Что скажут люди о мудрых властях и чопорных жрецах правосудия, посылающих с невозмутимым спокойствием преступника на смерть, обрамленную торжественными формальностями, о судье, который с бесчувственной холодностью, а может быть, и с затаенным самодовольством от осознания собственного всесилия отправляется наслаждаться радостями жизни, в то время как обреченный судорожно вздрагивает в предсмертной тоске, ожидая рокового удара? А, – скажут они, – эти законы – не что иное, как ширма, скрывающая насилие и продуманные и жестокие формальности правосудия; они не что иное, как условный язык, применяемый для большей безопасности при уничтожении нас, как жертв, приносимых на заклание ненасытному Молоху деспотизма.
Беккариа обрушивается на предположение, будто казнь одного преступника может предотвратить будущие преступления. Люди начинают сочувствовать казнимому, за что бы его ни приговорили, горячие головы, всегда готовые рисковать своей жизнью, не остановит угроза будущей казни, «но ни фанатизм, ни тщеславие не выдержат кандалов или цепей, ударов палкой, ярма, тюремной решетки.

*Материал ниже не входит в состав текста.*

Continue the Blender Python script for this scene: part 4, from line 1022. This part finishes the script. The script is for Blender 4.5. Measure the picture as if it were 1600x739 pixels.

Мысль об отмене смертной казни была в тот момент настолько непривычна, что Беккариа постоянно задавали вопрос: а что же делать с преступниками, если их не казнить?
На титульном листе третьего издания, вышедшего в Ливорно в 1765 году, была помещена подсказывающая ответ гравюра, модель которой он сам представил издателю. Богиня Правосудия, изображенная в виде Минервы, в шлеме, но без оружия в руках, взирала с ужасом и отвращением на палача, перед которым лежали отрубленные головы. Благосклонный же и удовлетворенный взгляд ее был направлен на орудия труда: мотыги, пилы, молотки, лежавшие рядом с цепями и кандалами. Богиня отвергала смертную казнь и предлагала заменить ее принудительным трудом.
Беккариа подробно остановился на этой проблеме в своей книге:
Не суровость наказания, а продолжительность его морального воздействия – вот что производит наибольшее влияние на душу человека, потому что наши чувства легче и надолго воспринимают слабое, но повторяющееся впечатление, чем сильное, но быстро проходящее потрясение.